Soto is the founder of Chicago Immigrant Transit Assistance (CITA), an organization that serves people seeking asylum in the midst of legal processing as they pass through the Chicago Greyhound station. Thousands of families and individuals released from ICE detention centers are sent on Greyhound buses across the United States each year, forced to navigate the arduous transit system without assistance on their way to reach their sponsors and await their hearings.
“We don’t know if there is anyone on the bus who can use our help,” Soto says. “The best thing for us is to just be present and watch out for those who didn’t get assistance on the way.”

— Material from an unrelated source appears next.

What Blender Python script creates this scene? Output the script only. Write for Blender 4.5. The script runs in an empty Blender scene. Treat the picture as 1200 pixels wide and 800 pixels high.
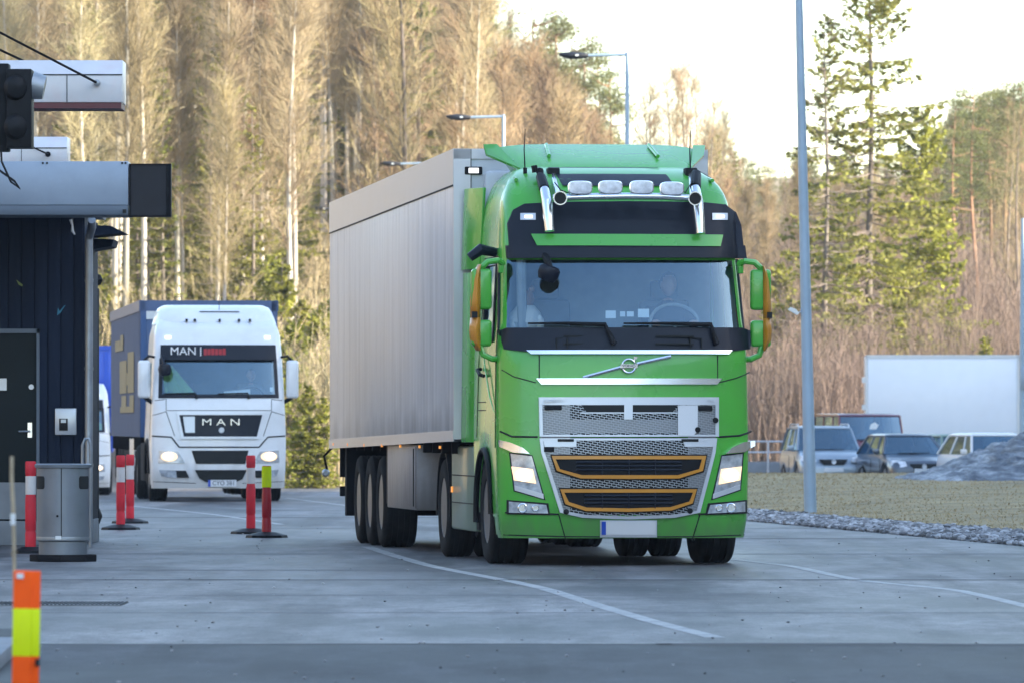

CITA is entirely volunteerled, funded through a GoFundMe campaign and donations from the American Red Cross and community groups. Volunteers wait at the bus station in two-hour shifts, day and night, for people like Manuel, who had walked from the ICE processing center a few blocks away, as well as asylum seekers passing through from detention centers around the country. Around 30 volunteers have helped distribute food and clothes, call family members and offer translation services to more than 1,000 asylum seekers since the group’s founding last year.
CITA is one of several volunteer-led groups doing similar work around the country, including the Mariposas Collective in Tennessee, Angry Tias and Abuelas in Texas and Cincinnati Immigrant Transit Assistance. These groups form what Soto calls an “aboveground railroad.”
The Chicago Greyhound station is not easy for asylum seekers to navigate. Information is posted almost exclusively in English, and there is just one part-time Spanish-speaking staff member. Families or sponsors pay for migrants’ tickets, and a last-minute change costs $20 in cash.
Yet, many Greyhound staff members work with CITA to help support these migrants. The same day Manuel passed through, another young man arrived from the Chicago ICE office. Staff and volunteers bought him a ticket, provided him with food and helped him call his family, all within 10 minutes, so he could board the noon bus to New York.
When Soto offered to help Manuel call his wife and young daughter, he was brimming with excitement. His family had been living in Iowa since January, seeking asylum from violence in Guatemala. When Manuel legally crossed the border to join them in June, he was first detained in Texas, then transferred to the Kenosha County Detention Center in Wisconsin for three months, then ordered to post a $7,500 bond for release. Not all asylum seekers are afforded this option — in 2018, the American Civil Liberties Union filed a lawsuit against the Trump administration for illegally detaining asylum seekers with credible cases for extensive periods.
Manuel’s family was able to pay his bond, and he was transferred to the ICE processing center in Chicago in September, where he stood handcuffed until his release hours later. ICE officials gave him a paper map to the Greyhound station, in English, photocopied so many times the streets were indiscernible.
This experience of being moved across the country, paying thousands of dollars in bonds and then being released with little more than a paper map is typical of how asylum seekers are treated in the United States.
Although Soto and another volunteer were able to assist, Manuel still has a long journey ahead as he awaits the outcome of his asylum case, which could take years. As of September, courts were backlogged with over a million pending immigration cases.
“It’s kind of like a Band-Aid,” says Jeanie Vondriska, another CITA volunteer. “Everything’s broken, you’re traumatized, and I’m giving you a cup of ramen?”
Still, CITA’s goal is to help migrants become self-sufficient. “If I just teach somebody how to read the bus schedule, I’m sure they’re not gonna need somebody at the next stop,” Soto says. “They have all the abilities in the world to care for themselves. They just need the resources.”
In the short term, Soto would like to see a more sustainable system at the bus station, similar to Travelers Aid at Chicago’s O’Hare International Airport. Travelers Aid has a permanent desk and paid staff members who provide guidance and support for those in need, including refugees. Longer term, the solution lies in comprehensive immigration reform.
“It is really wonderful that so many kind people can come together and fill the gaps [left] by our government,” Soto says. “But the best way to solve this is to change those policies so that people are treated justly, fairly and have an opportunity to seek safety in this country.”